Il postulato su cui si basa questa pseudo comunicazione contemporanea sembra essere quello di dare alle persone ciò che desiderano, ma solo dopo aver creato in loro il bisogno di desiderarlo.
Questo circolo vizioso alimenta uno stato di perenne insoddisfazione e nostalgia, dove il passato viene idealizzato, il presente costantemente criticato e il futuro fortemente ipotecato.
Un meccanismo perverso che ci porterà all’autodistruzione.
Un peso psicologico talmente gravoso che non permette di vivere il presente per quanto merita di essere vissuto.
Alla ricerca del nulla, percorriamo il nostro viaggio caricati di un bagaglio virtuale così pesante da sembrare una schiacciante realtà.
Spesso, nella generale inconsapevolezza e in mancanza di approfondite ricerche, non riusciamo a dare risposte certe alle estinzioni di grandi civiltà del passato profondamente evolute, con conoscenze talmente ampie e profonde che non possiamo neanche del tutto immaginare.

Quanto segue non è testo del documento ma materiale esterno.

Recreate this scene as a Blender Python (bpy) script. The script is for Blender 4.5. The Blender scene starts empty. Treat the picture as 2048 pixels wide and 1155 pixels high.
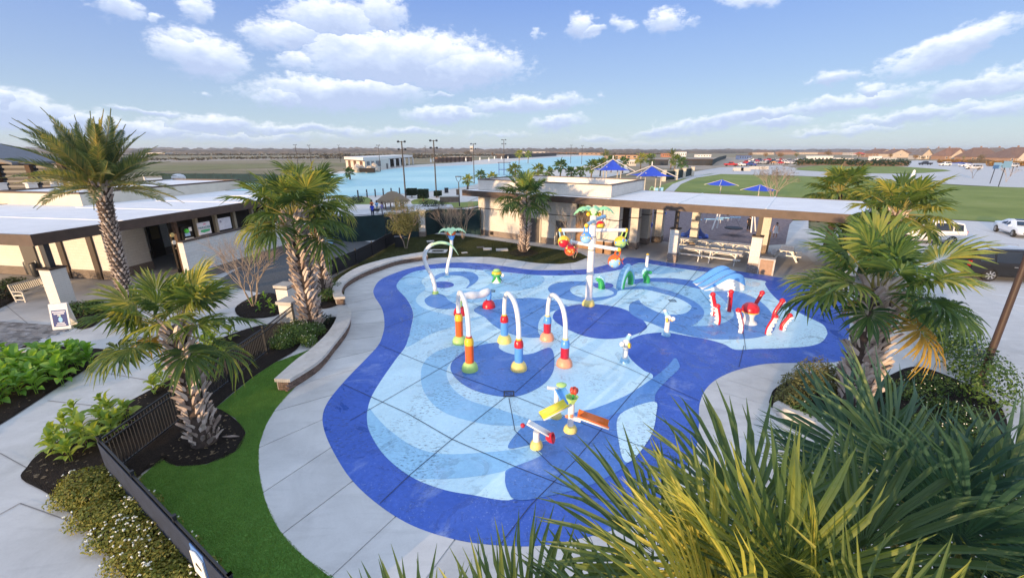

Risposte che potrebbero essere trovate partendo anche dalla presa di consapevolezza di tutto il bello e il buono che ci circonda, tutelandolo anziché distruggerlo in perenni conflitti interpersonali e internazionali.
Forse, è proprio questo l’assurdo percorso ciclico che compiamo da millenni e che dovremmo interrompere.